Over the years we have been running courses with horses, I’ve noticed that the less you ask, the more horses give. I have also noticed a shift in our groups and students who have eased away from wanting to know about horses, how they behave and go about their lives, to wanting to understand more of how it feels to be a horse. More of how it feels to be animal. The central paradox of being human is that the more we hold on to our human perceptions, conceptions, and ideas, the less we experience life itself. Many people are drawn to animals because they enable us to get a glimpse behind the veil, as it were, to peek into another world altogether.

The presence of an exquisitely sensitive horse at rest is an opportunity to witness a whole different level of reality. I know I am not alone in finding this humbling, thrilling and wonderfully compelling.
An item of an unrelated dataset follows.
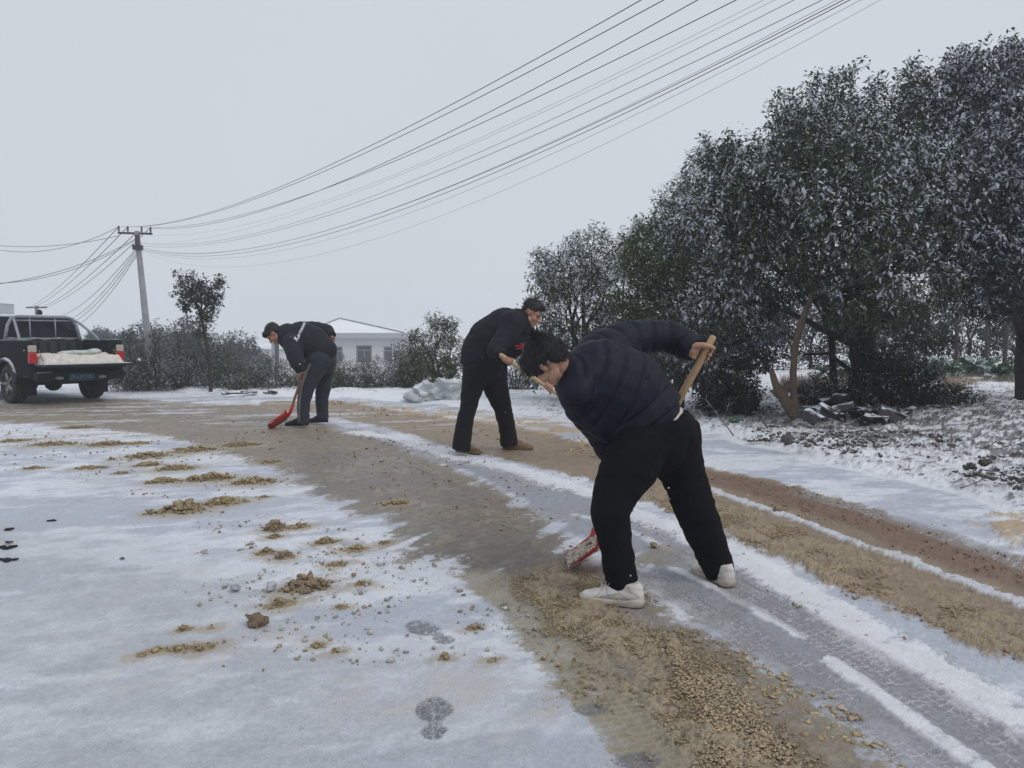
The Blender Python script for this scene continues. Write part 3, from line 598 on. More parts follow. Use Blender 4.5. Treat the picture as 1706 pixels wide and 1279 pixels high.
# ---------- nearest worker: bent over, back to the camera
def worker_front():
    root = empty('person', (.55, 3.55, 0)); tag(root, 'worker in a dark navy puffer jacket and white trainers bent nearest the camera', 'person', 'workers clearing the road')
    jk_m = cloth('navy_puffer_nylon', (.0068, .0075, .0175), .6, .0, .25, 120, spec=.22); tr_m = cloth('black_trousers', (.0055, .0055, .0075), .9, .0, .2, 260, spec=.15)
    S = P(1188, 561, 3.74); H = P(1003, 905, 4.0); T = G(946, 938, .012); ax = (S-H).normalized()
    sv = shovel('red shovel of slush, long wooden handle held by the nearest worker', T, H, S, Vector((.12, 1, 0)), .30, REDM, WOOD, .0185, tip_m=STEEL)
    # trousers
    legL = chainw([(1066, 738, 3.53, 47), (1044, 786, 3.49, 46), (1026, 820, 3.45, 38), (1017, 852, 3.42, 32), (1026, 905, 3.43, 27), (1037, 980, 3.45, 26.5)])
    legR = chainw([(1117, 738, 3.66, 54), (1138, 786, 3.69, 36), (1149, 820, 3.69, 34.5), (1160, 852, 3.68, 32.5), (1178, 900, 3.72, 30), (1194, 938, 3.74, 26), (1201, 956, 3.745, 24.5)])
    pel = chainw([(1086, 707, 3.6, 62), (1092, 730, 3.6, 60)])
    bm = bmesh.new(); add_chain(bm, legL, flat=True); add_chain(bm, legR, flat=True); add_chain(bm, pel, flatA=True, fl=Vector((.2, 1, .1)).normalized(), fs=.9); add_cap(bm, P(1078, 728, 3.57), .145, P(1112, 724, 3.62), .14)
    add_ell(bm, P(1117, 724, 3.66), (.145, .14, .14))
    remeshed('trousers', bm, .008, tr_m, root, 5, folds([legL, legR, pel], .013, 15, 5, seed=4))
    # white layer showing under the jacket
    bm = bmesh.new(); sh = chainw([(1076, 690, 3.6, 50), (1089, 711, 3.605, 58)]); add_chain(bm, sh, flat=True, fl=Vector((.2, 1, .1)).normalized(), fs=.85)
    remeshed('undershirt', bm, .008, mat('cream_shirt', (.50, .45, .38), .85, noise=.1, nscale=10), root, 3)
    # jacket
    tor = chainw([(975, 634, 3.5, 54), (1000, 638, 3.55, 74), (1040, 655, 3.59, 76), (1060, 680, 3.6, 70), (1073, 700, 3.6, 71)])
    armR = chainw([(1006, 598, 3.68, 50), (1036, 572, 3.76, 37), (1070, 561, 3.82, 28), (1112, 559, 3.86, 25.5), (1138, 571, 3.82, 26), (1157, 584, 3.76, 20.5)])
    armL = chainw([(962, 650, 3.42, 35), (975, 675, 3.55, 34), (1000, 714, 3.74, 26), (1035, 780, 3.86, 20)])
    bm = bmesh.new(); add_chain(bm, tor, flat=True, fl=Vector((.2, 1, .1)).normalized(), fs=.88); add_chain(bm, armR, flat=True); add_chain(bm, armL, flat=True)
    add_cap(bm, P(946, 612, 3.47), 28/371, P(985, 628, 3.52), 48/366); add_cap(bm, P(1022, 686, 3.58), 46/360, P(1048, 698, 3.6), 48/358)
    add_cap(bm, P(988, 668, 3.52), 43/366, P(1018, 698, 3.56), 40/362)
    remeshed('jacket', bm, .0075, jk_m, root, 5, folds([tor, armR, armL], .010, 9, 6, quilt=(.098, .0095, [0, 1, 2]), seed=9))
    # body
    bm = bmesh.new(); add_chain(bm, legL[:-1], dr=.03); add_chain(bm, legR[:-1], dr=.03); add_chain(bm, pel, dr=.035); add_chain(bm, tor[:4], dr=.045); add_chain(bm, armR[:-1], dr=.028); add_chain(bm, armL[:-1], dr=.022)
    add_cap(bm, pel[0][0], .12, tor[3][0], .12)
    c = P(912, 599, 3.44); fw = Vector((-.36, .55, -.75)); up = Vector((-.74, .10, .62))
    L, M = head_parts(bm, c, fw, up, P(960, 622, 3.5), .93)
    Cg = H+(S-H)*((P(1172, 591, 3.75)-H).dot(ax)/(S-H).length/((S-H).length))*1.0
    tt = (P(1172, 591, 3.75)-H).dot(ax); Cg = H+ax*tt
    wr = P(1153, 583, 3.76); add_cap(bm, armR[-2][0], .03, wr, .026)
    grip_hand(bm, Cg, ax, (Cg-wr), Vector((0, 1, 0)), .0195, wr, 1.02, up=1)
    tl = (P(1050, 818, 3.9)-H).dot(ax); Cl = H+ax*tl; wl = Cl+Vector((-.03, -.07, .05)); add_cap(bm, armL[-2][0], .035, wl, .026)
    grip_hand(bm, Cl, ax, Cl-wl, Vector((1, .3, 0)), .0195, wl, 1.0, up=1)
    add_cap(bm, legL[-2][0], .045, P(1042, 984, 3.46), .034); add_cap(bm, legR[-2][0], .045, P(1199, 952, 3.75), .034)
    remeshed('body', bm, .0042, SKIN, root, 3)
    hair_obj(root, L, M, .85, .007, 4200, 3, .032, [((.0, .060, .035), (.082, .030, .058)), ((.055, .045, .055), (.045, .03, .05)), ((-.024, 0, .050), (.112, .090, .092)), ((-.066, 0, .0), (.058, .076, .078)), ((.062, 0, .078), (.058, .068, .050)), ((.03, .05, .05), (.05, .035, .045)), ((.03, -.05, .05), (.05, .035, .045))])
    wht = mat('white_leather', (.66, .65, .62), .5, noise=.12, nscale=11, col2=(.50, .47, .45), bump=.15, bscale=60); solem = mat('muddy_white_rubber', (.52, .47, .42), .6, noise=.2, nscale=14, col2=(.30, .25, .19))
    lac = mat('grey_laces', (.36, .35, .33), .8); 
    hp = G(1071, 1010); tp = G(978, 1000); v = tp-hp
    s1 = shoe(root, Vector((hp.x, hp.y, .0)), math.atan2(v.y, v.x), wht, solem, .97, laces=lac); 
    hp2 = G(1219, 978); tp2 = G(1152, 950); v2 = tp2-hp2
    s2 = shoe(root, Vector((hp2.x, hp2.y, .0)), math.atan2(v2.y, v2.x), wht, solem, .95, laces=lac)
    sock = mat('pale_blue_sock', (.50, .60, .68), .9)
    for a, b in ((P(1047, 975, 3.46), P(1050, 996, 3.46)), (P(1202, 948, 3.75), P(1207, 966, 3.75))):
        bm = bmesh.new(); add_cap(bm, a, .046, b, .044, flat=True); bmobj('sock', bm, sock, root, smooth=True)
    return root
# ---------- middle worker
def eyes_brows(root, L, M, s=1.0):
    for sy in (1, -1):
        bm = bmesh.new(); add_ell(bm, L(.083, .031*sy, -.002), (.009*s, .014*s, .006*s), M); bmobj('eye', bm, EYE, root, smooth=True)
        bm = bmesh.new(); add_cap(bm, L(.094, .016*sy, .023), .004*s, L(.080, .05*sy, .024), .003*s); bmobj('eyebrow', bm, HAIR, root, smooth=True)
EYE = mat('dark_eye', (.02, .015, .012), .2)
def worker_mid():
    root = empty('person', (-.2, 7.9, 0)); tag(root, 'standing worker in black with brown boots leaning on a wooden handle', 'person', 'workers clearing the road')
    jk_m = cloth('dark_fleece', (.0085, .0100, .017), .85, .02, .25, 90); tr_m = cloth('black_work_trousers', (.006, .0065, .010), .9, .03)
    S = P(833, 590, 7.32); T = G(1092, 768, .012); H = P(1064, 750, 7.40); ax = (S-H).normalized()
    shovel('shovel with a pale wooden handle held by the middle worker', T, H, S, Vector((.5, -1, 0)), .26, REDM, WOODG, .019)
    legL = chainw([(797, 612, 7.86, 27), (787, 645, 7.82, 18.5), (779, 682, 7.76, 13.5), (772, 716, 7.73, 14), (768, 750, 7.73, 15.5)])
    legR = chainw([(820, 612, 7.95, 26), (826, 645, 8.0, 20.5), (838, 682, 8.05, 15), (845, 712, 8.1, 14.2), (848, 741, 8.12, 15.5)])
    pel = chainw([(805, 592, 7.9, 30), (807, 608, 7.9, 34)])
    bm = bmesh.new(); add_chain(bm, legL, flat=True); add_chain(bm, legR, flat=True); add_chain(bm, pel)
    remeshed('trousers', bm, .012, tr_m, root, 4, folds([legL, legR, pel], .012, 12, 5, seed=24))
    tor = chainw([(862, 538, 7.9, 25), (840, 545, 7.9, 34), (816, 566, 7.9, 37), (803, 588, 7.9, 36), (803, 606, 7.9, 36)])
    armN = chainw([(852, 540, 7.72, 23), (842, 562, 7.64, 18), (824, 583, 7.50, 14.5), (835, 592, 7.42, 10)])
    armF = chainw([(868, 545, 8.0, 22), (877, 575, 8.02, 17), (886, 600, 7.76, 12), (899, 628, 7.52, 8.5)])
    bm = bmesh.new(); add_chain(bm, tor, flat=True, fl=Vector((0, 1, 0)), fs=.95); add_chain(bm, armN, flat=True); add_chain(bm, armF, flat=True)
    add_cap(bm, P(872, 529, 7.9), 15/163, P(860, 540, 7.9), 24/163); add_cap(bm, P(850, 570, 7.92), 26/163, P(836, 588, 7.92), 24/163)
    jo = remeshed('jacket', bm, .011, jk_m, root, 4, folds([tor, armN, armF], .012, 9, 5, seed=31))
    bm = bmesh.new(); add_chain(bm, legL[:-1], dr=.03); add_chain(bm, legR[:-1], dr=.03); add_chain(bm, pel, dr=.04); add_chain(bm, tor, dr=.05); add_chain(bm, armN[:-1], dr=.025); add_chain(bm, armF[:-1], dr=.025)
    c = P(886, 521.5, 7.88); L, M = head_parts(bm, c, Vector((.80, -.22, -.52)), Vector((.5, 0, .86)), P(871, 536, 7.9), 1.04)
    for (px, py, wpx, wpy, Yw, e2) in ((845, 597, 836, 593, 7.42, Vector((0, -.6, -1))), (912, 645, 900, 629, 7.50, Vector((0, -1, -.2)))):
        k = (P(px, py, S.y+(H.y-S.y)*(px-833)/(1064-833))-H).dot(ax); Cg = H+ax*k; w = P(wpx, wpy, Yw); w = Cg+(w-Cg).normalized()*min((w-Cg).length, .12)
        add_cap(bm, (armN if px < 870 else armF)[-2][0], .035, w, .028); grip_hand(bm, Cg, ax, Cg-w, e2, .019, w, 1.1, up=-1)
    add_cap(bm, legL[-2][0], .045, P(769, 748, 7.74), .034); add_cap(bm, legR[-2][0], .045, P(850, 740, 8.13), .034)
    remeshed('body', bm, .0065, SKINR, root, 2)
    eyes_brows(root, L, M, 1.04)
    hair_obj(root, L, M, 1.04, .008, 1500, 5, .028, [((-.024, 0, .056), (.104, .084, .086)), ((-.066, 0, .02), (.05, .070, .062)), ((.05, 0, .098), (.050, .060, .034)), ((-.01, .06, .04), (.05, .02, .035)), ((-.01, -.06, .04), (.05, .02, .035))])
    bt = mat('brown_suede', (.20, .13, .075), .8, noise=.3, nscale=14, bump=.3, bscale=60); sl = mat('tan_rubber', (.16, .11, .07), .7)
    hp = G(761, 754); tp = G(779, 763); v = tp-hp; shoe(root, Vector((hp.x, hp.y+.06, 0)), math.atan2(-.62, .78), bt, sl, 1.08, high=.03, name='boot')
    hp = G(838, 748.5); shoe(root, Vector((hp.x, hp.y+.02, 0)), math.atan2(-.18, 1), bt, sl, 1.1, high=.03, name='boot')
    # small red mark on the chest
    bvh = BVHTree.FromObject(jo, bpy.context.evaluated_depsgraph_get()); bm = bmesh.new()
    for pts in (((857, 577.5), (861, 575.5), (866, 577), (871, 576), (873, 574)), ((859, 581), (864, 580), (869, 582), (873, 578)), ((865, 572), (869, 573.5), (871, 572.5))):
        q = []
        for a, b in pts:
            h = bvh.ray_cast(Vector((0, 0, HC)), ray(a, b).normalized())
            if h[0]: q.append(h[0]+h[1]*.003)
        if len(q) > 1: add_tube(bm, q, .008, 6)
    bmobj('chest_badge', bm, mat('red_thread', (.38, .03, .02), .8), jo, smooth=True)
    return root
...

Here are some words from one of our students who came on a retreat with us last week which expresses how it feels from the inside.

Arrive at the venue. Stop and read instructions again. Clearly can’t go far but no brain needs to re read it all.OK there’s someone greeting everyone with a big beaming smile. No chickening out now.

Everyone was so warming and after quick wc stop we got to the field where everything was set up. Instant feelings of peace just seeing the open field ahead as though it was saying look here is space for you to breathe and and just be.

I sat down with the group and it felt OK. It actually felt OK. Can’t remember the last time I had sat with a group of adults but the environment is so lush and peaceful. But hang on I don’t know these people so instantly my body is trying to put on a coat of armour around me as soon as I’m asked what brought me here today. Its a simple question, a simple question…

Time to go meet the horses. OK legs that means you have to move, ah they feel like they’ve been disconnected from my body. Heart racing. After people spending some time each with the horses we all sat down and the horses could choose to stay or go. It was so heart warming to hear people’s positive reflections of what was happening for them but then a complete feeling of panic took over. In one way it felt like the most natural feeling ever to be in a field with strangers (as nice as they were) and on the other hand my body was about to have a full blown panic attack. Telling myself this was not the time or place was not working.

At that moment Dragonfly slowly made his way over and just stopped close by. Not so close that made me run ( I wouldn’t get far with these dodgy legs) but close enough. At that moment something ‘huge’ happened and he looked right at me with complete stillness. His look will always stay with me forever. It was as though his beautiful eyes were shooting out calming beams like a laser gun aiming at me and saying simply ‘you’ve got this’. I looked away and looked back and he was still looking helping me to zone in on myself. At this moment it was like the rest of the world had just been swallowed up. Then the feelings kicked in of just feeling Dragonfly’s presence nearby. It felt like he was slowly unpicking the first layers of trauma, loss and stress and trying to and trying to help me take the ‘coat of armour’ off. As this happened feelings of pure emotion were taking over and I felt like I was just going to burst into tears. Something I haven’t been able to do in a very long time. I stopped the body doing this but some layers had definately been ‘peeled’ off.


Completely speechless and a bit overwhelmed I was unable to share with the rest of the group but with time to process I have realised for me this day has been a massive step in helping me to begin to process, connect and reflect. For the first time in weeks I left feeling calmer and that I could breathe. The burdens were still there but felt that little bit more manageable and in one word ‘hope’.